Lors d’une ou de deux réunions chaque année, nous invitions un intervenant extérieur pour présenter un séminaire d’une journée.s Nous demandions à nos membres une somme modique ; d’ailleurs, n’importe qui pouvait y assister. Les non-membres payaient le double. En fait, nous demandions à chacun une petite participation afin de pouvoir verser à l’intervenant une indemnité pour le remercier d'avoir partagé son expertise et son temps. Après 12 ans environ, nous n'avions plus grand-chose à nous dire. Notre conseil de concepteurs est tombé en désuétude et il n'existe plus depuis 2005 environ.
Les avantages d’un conseil régional de concepteurs, c’est qu’il offre une occasion d’apprendre des choses nouvelles. C’est une chance pour les personnes qui ne peuvent se permettre d’aller à PCB West, qui n’ont pas les moyens ou le temps d’aller à l’IPC APEX ou de sortir acheter une centaine de livres comme je l’ai fait. Le principal avantage d’une réunion locale de concepteurs, c’est qu'il permet d'assister à une ou deux réunions par mois et d'apprendre des choses utiles pour résoudre les problèmes que l'on rencontre en tant qu’ingénieur ou concepteur de cartes. Cette formation a une valeur inestimable.
Warner : J’ai moi-même constaté au fil des ans que le réseau avait une valeur inestimable.
Hartley : À mon avis, le réseau est absolument essentiel – c’est en fait la clé du succès.

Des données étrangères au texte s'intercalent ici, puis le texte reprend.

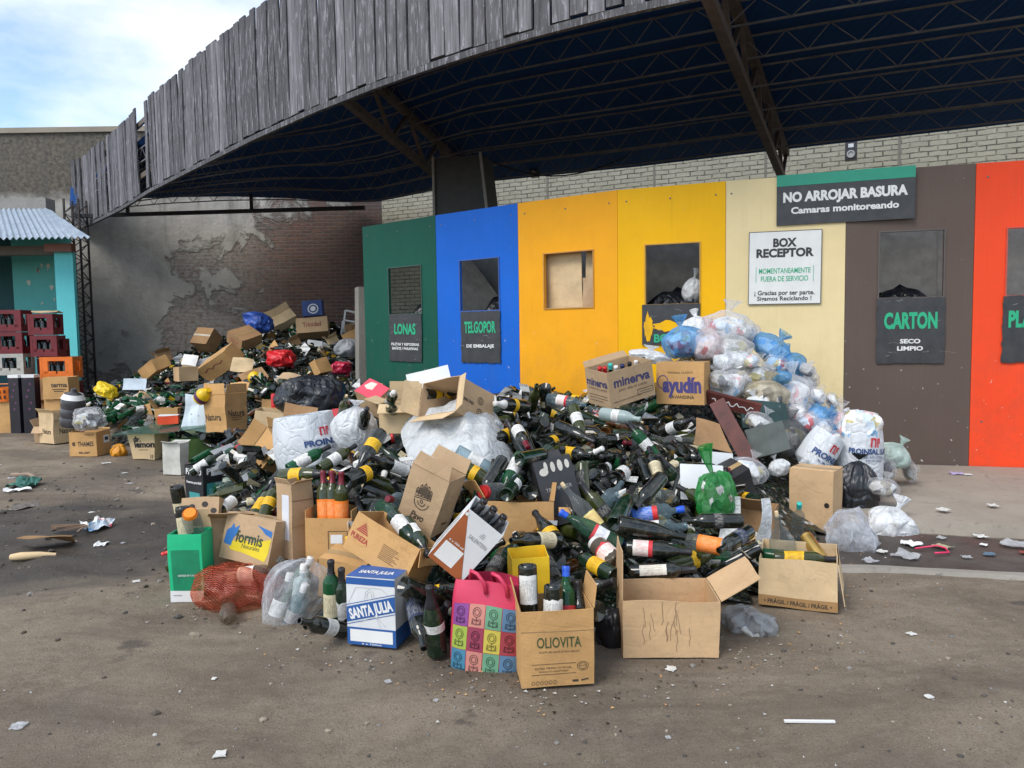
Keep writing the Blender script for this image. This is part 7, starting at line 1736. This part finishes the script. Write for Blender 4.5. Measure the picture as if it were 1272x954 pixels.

Il y a beaucoup de gens qui veulent voir plus de formation en ligne. J’aime la formation en ligne, ne vous méprenez pas, mais je ne pense que rien ne peut remplacer un cours dans une salle où vous pouvez voir les gens et où les gens peuvent vous voir. Et puis il y a le réseautage pendant et après la formation. Vous avez raison, le réseau est extrêmement important. Ma carrière a tellement profité de ces contacts réels qu’il est difficile d’en mesurer la valeur.
Warner : Rien de remplace une interaction réelle à l'occasion de ces événements professionnels, au cours desquels, par ailleurs, j'ai eu la chance de vous rencontrer, Rick !
Hartley : Exactement, et regardez où nous en sommes aujourd’hui.
Warner : C’est vrai, j’ai bien de la chance de vous connaître et je ne saurais trop vous remercier d’avoir pris le temps de partager votre illustre expérience dans la conception de circuits imprimés et le génie électrique, ainsi que votre sagesse durement acquise sur un sujet très complexe.
Hartley : Tout le plaisir était pour moi, Judy.